« En 1921, dans l’ancienne chapelle qui n’était pas encore démolie, nous organisons pour la fête de Noël au soir, une veillée de cartes avec une vente publique de paniers, le tout en faveur de l’Église.
Le soir, la salle est remplie. On joue avec un entrain endiablé. Tous les notables y assistent et même les protestants anglais, de braves citoyens. Le fameux Fred Lévesque y assiste avec ses hommes.

Des paniers avaient été préparés par les gens, et ces paniers avaient tous des décorations qui les rendaient attrayants. Naturellement, ce sont les femmes qui avaient fait le travail, et ce sont les hommes qui devaient les acheter. Il y avait des jeunesses galantes et amoureuses qui avaient apporté leur panier et qui devaient les acheter pour en manger les gâteaux avec leur petite ou grande blonde. Alors il y avait une émulation : c’est à qui achèterait le panier de  »un tel » afin de lui jouer le tour de le manger avec la fille de celui qui l’avait donné.

Alfred Lévesque avait acheté un gros et beau panier à Montréal, et naturellement il voulait l’acheter pour le donner à sa femme. Le panier allait au plus haut enchérisseur. Or les  »jeunesses » s’étaient donné le mot pour le lui faire payer le plus cher possible.

Le crieur annonce : « Le beau panier de Fred Lévesque, un prix… »

On entend Lévesque qui crie : 50$.

De suite un autre relance : 100$

Lévesque : 110$

Un autre : 120$

Alors Lévesque qui ne voulait pas se laisser couper l’herbe sous le pied, crie à tue-tête :150$

Et c’est ainsi que ce panier rapporta cette jolie somme. Mais ce ne fut pas seulement son panier qu’il acheta. Il dépensait ce soir-là la somme de 400$.

D’autres paniers se vendirent 25$, 30$ et 50$. La recette nette de cette soirée fut de 810$. »

C’était une page de l’histoire de notre paroisse tirée de Les mémoires du curé Thériault.

La chapelle où se tint cette soirée bénéfice est celle de 1914, toute en bois et construite au bas de la butte sur laquelle est érigée l’église actuelle. Elle sera démolie et son bois servira à la construction de la forge et de la maison de Télesphore Morneau.

Monsieur le curé Thériault pouvait être content de sa soirée et de la générosité de ses paroissiens, surtout lorsque l’on sait, entre autres choses, qu’un travailleur du moulin gagnait aux alentours de 25$ par quinzaine.

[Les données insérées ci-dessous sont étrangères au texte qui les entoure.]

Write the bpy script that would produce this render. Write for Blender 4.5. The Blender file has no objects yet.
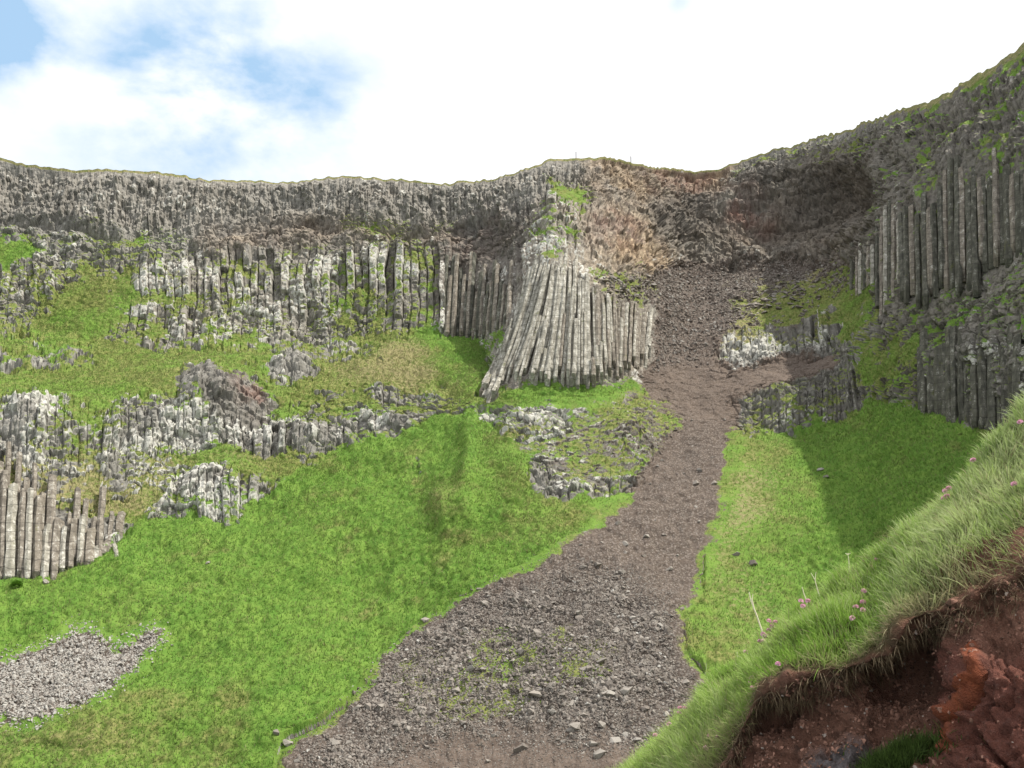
import bpy, math, random
import numpy as np
from mathutils import Vector, Matrix
random.seed(7); rng = np.random.default_rng(11)
R = math.radians
sc = bpy.context.scene
C = sc.collection
# ------------------------------------------------------------------ camera
PITCH = R(10.0); F = 1005.0
cam = bpy.data.cameras.new('camera'); camo = bpy.data.objects.new('camera', cam); C.objects.link(camo)
cam.sensor_width = 36; cam.lens = 36*F/1024; cam.clip_start = .05; cam.clip_end = 60000
camo.location = (0, 0, 0); camo.rotation_euler = (R(90)+PITCH, 0, 0)
sc.camera = camo
sc.render.resolution_x = 1024; sc.render.resolution_y = 768
sc.view_settings.view_transform = 'Standard'; sc.view_settings.look = 'None'
sc.view_settings.exposure = 0.45; sc.view_settings.gamma = 1
# ------------------------------------------------------------------ sun and sky
SUN_AZ = R(99)      # clockwise from the view direction (+Y)
SUN_EL = R(56)
sd = Vector((math.sin(SUN_AZ)*math.cos(SUN_EL), math.cos(SUN_AZ)*math.cos(SUN_EL), math.sin(SUN_EL)))
sl = bpy.data.lights.new('sun', 'SUN'); sl.energy = 4.2; sl.angle = R(.5); sl.color = (1, .95, .86)
so = bpy.data.objects.new('sun', sl); C.objects.link(so)
so.rotation_euler = sd.to_track_quat('Z', 'Y').to_euler(); so.location = (60, -40, 120)

def pixdir(px, py):
    a = (px-512)/F; b = (384-py)/F
    v = Vector((a, math.cos(PITCH)-b*math.sin(PITCH), math.sin(PITCH)+b*math.cos(PITCH)))
    return v.normalized()

w = bpy.data.worlds.new('World'); sc.world = w; w.use_nodes = True
nt = w.node_tree; nt.nodes.clear()
def N(t, kind, **k):
    n = t.nodes.new(kind)
    for a, b in k.items(): setattr(n, a, b)
    return n
out = N(nt, 'ShaderNodeOutputWorld'); bg = N(nt, 'ShaderNodeBackground'); bg.inputs[1].default_value = .1
sky = N(nt, 'ShaderNodeTexSky', sky_type='NISHITA', sun_disc=False)
sky.sun_elevation = SUN_EL; sky.sun_rotation = SUN_AZ
tc = N(nt, 'ShaderNodeTexCoord')
def mth(t, op, a, b=None, c=None, clamp=False):
    n = N(t, 'ShaderNodeMath', operation=op, use_clamp=clamp)
    for i, v in enumerate((a, b, c)):
        if v is None: continue
        if isinstance(v, (int, float)): n.inputs[i].default_value = v
        else: t.links.new(v, n.inputs[i])
    return n.outputs[0]
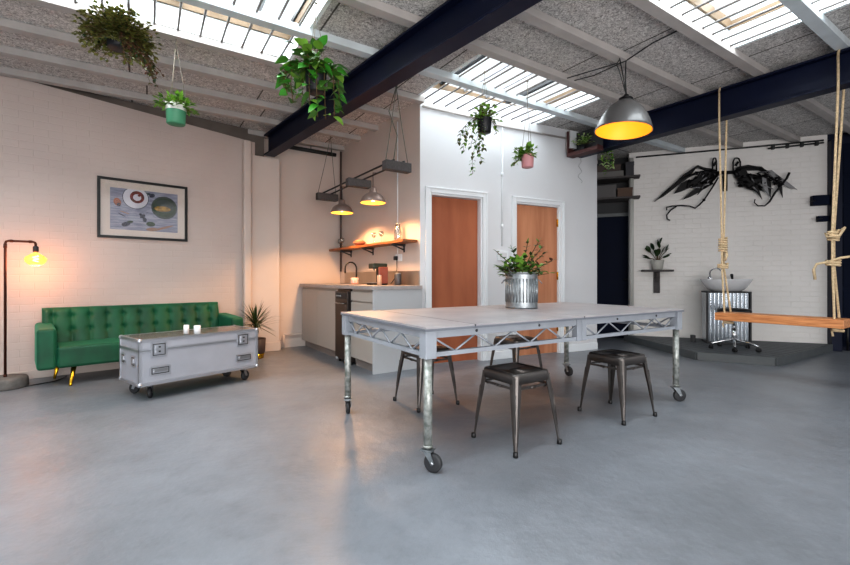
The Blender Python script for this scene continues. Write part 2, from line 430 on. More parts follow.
# upright and conduit at the left end of the wings wall
b = MB(); b.tube([(.03, -.05, .1), (.03, -.05, 2.96)], .035, 12); struct(b.build('trim_3', mat('drain_pipe', (186, 186, 182), .5), loc=WW0, rz=WWA))
b = MB(); b.tube([(0.10, -.03, 2.975), (1.7, -.03, 2.972), (2.5, -.03, 2.975)], .012)
b.tube([(1.85, -.04, 2.925), (2.5, -.04, 2.94)], .012)
for k in range(4): b.box(1.9 + k * .17, 1.93 + k * .17, -.055, -.005, 2.91, 2.98)
tag(b.build('conduit', M_cable, loc=WW0, rz=WWA), 'dark electrical conduit along the top of the white brick wall', 'conduit')
# storage above the passage
o = thing('storage_shelf', 'dark high storage shelf packed above the navy passage door', 'shelf', (q0.x, q0.y, 0), WWA)
for z in (2.33, 2.66):
    b = MB(); b.box(-.02, .78, -.45, -.06, z - .03, z); b.build('shelf_board', M_darkwood, o, bevel=.003)
for k, (x, w, z, h, c) in enumerate(((.10, .33, 2.33, .2, (96, 94, 94)), (.45, .22, 2.33, .14, (92, 74, 64)), (.10, .44, 2.66, .09, (112, 110, 108)), (.14, .36, 2.756, .1, (80, 70, 66)), (.57, .12, 2.66, .22, (66, 66, 70)))):
    b = MB(); b.box(0, w, -.34, 0, 0, h); b.box(-.004, w + .004, -.344, .0, h * .72, h + .002)
    lb = ('large grey storage box on the lower high shelf over the passage', 'smaller brown storage box on the lower high shelf', 'flat pale box on the upper high shelf over the passage',
          'brown box stacked on the flat pale box', 'narrow dark box at the post on the upper high shelf')[k]
    q = q0 + WWd * x + Vector((WWd.y, -WWd.x, 0)) * .08
    tag(b.build('storage_box', mat('box%d' % k, c, .8), loc=(q.x, q.y, z + .001), rz=WWA, bevel=.004), lb, 'box', 'boxes stored above the passage')

# platform (raised deck)
poly = [(3.25, 6.99), (3.384, 5.35), (4.05, 4.98), (5.76, 6.07), (5.72, 6.11), (3.34, 7.02)]
b = MB(); b.prism(poly[:], 0, .085)
pl = thing('raised_platform', 'low grey boarded platform along the white brick wall', 'platform', (0, 0, 0))
b.build('deck', M_deck, pl)
b = MB()
for k in range(3):
    p0, p1 = Vector((*poly[k], 0)), Vector((*poly[k + 1], 0)); e = (p1 - p0).normalized(); n = Vector((e.y, -e.x, 0)) * .012
    b.bar(p0 + n + Vector((0, 0, .05)), p1 + n + Vector((0, 0, .05)), .024, .1)
b.build('edge_board', mat('platform_edge', (84, 88, 90), .6, var=.15), pl, bevel=.003)
b = MB()
for k in range(-2, 22):           # deck boards: shallow grooves
    a = Vector((3.0 + k * .16, 7.6)); c = a + Vector((1.55, -3.6))
    hits = []
    for i in range(6):
        p0, p1 = Vector(poly[i]), Vector(poly[(i + 1) % 6])
        den = (c.x - a.x) * (p1.y - p0.y) - (c.y - a.y) * (p1.x - p0.x)
        if abs(den) < 1e-9: continue
        tt = ((p0.x - a.x) * (p1.y - p0.y) - (p0.y - a.y) * (p1.x - p0.x)) / den
        uu = ((p0.x - a.x) * (c.y - a.y) - (p0.y - a.y) * (c.x - a.x)) / den
        if 0 <= tt <= 1 and 0 <= uu <= 1: hits.append(tt)
    if len(hits) >= 2:
        h0, h1 = min(hits), max(hits)
        if h1 - h0 > .03:
            q = a + (c - a) * (h0 + .004); r_ = a + (c - a) * (h1 - .004)
            b.bar((q.x, q.y, .0855), (r_.x, r_.y, .0855), .008, .002)
b.build('board_joint', mat('joint_dark', (58, 60, 64), .7), pl)
PZ = .10
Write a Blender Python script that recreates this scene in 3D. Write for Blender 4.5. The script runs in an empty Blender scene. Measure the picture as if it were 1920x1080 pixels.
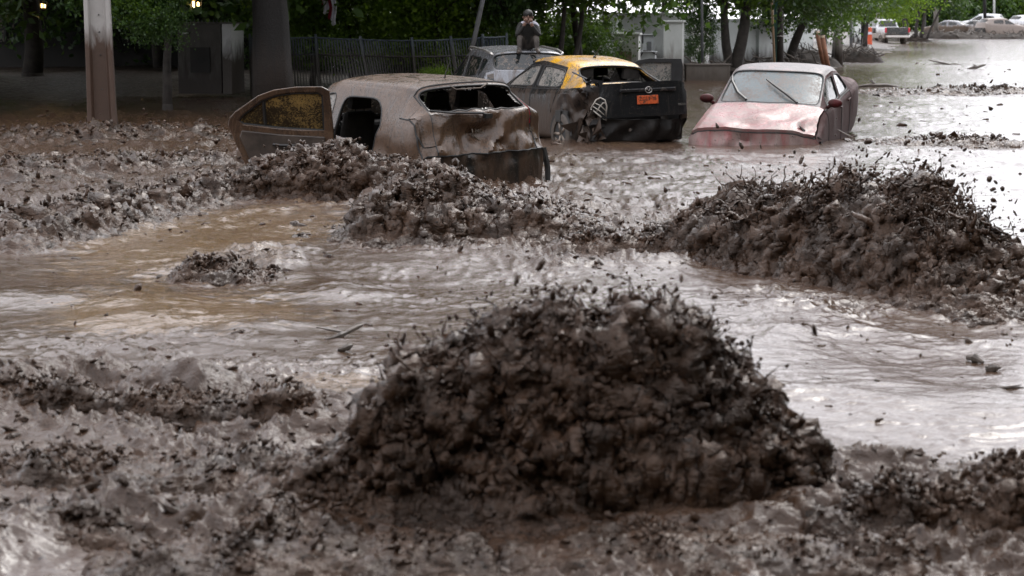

Monsieur Thériault était arrivé à Rivière-Bleue en janvier 1920, âgé de 33 ans. En plus de son ministère il devait veiller à terminer la construction de l’église actuelle. Ses batailles contre la contrebande de boisson sont restées mémorables. Mais il était difficile de refuser les générosités d’Alfred Lévesque. Celui-ci, quoiqu’en dise la rumeur, n’a pas payé la construction de l’église, mais il participait activement à toutes les activités sociales et paroissiales.

Mon père me racontait, qu’au temps des Fêtes, il aimait se déguiser en Père Noël et se promener en traîneau en distribuant bonbons et pièces de monnaie aux enfants. Un Noël, il avait poussé l’outrecuidance jusqu’à monter au jubé pour épandre ses largesses. On n’ose imaginer la colère du bon curé.

En 1926, le curé Thériault, pour des raisons de santé, quitta la cure de Rivière-Bleue pour une cure plus petite, sans avoir réussi à payer son église.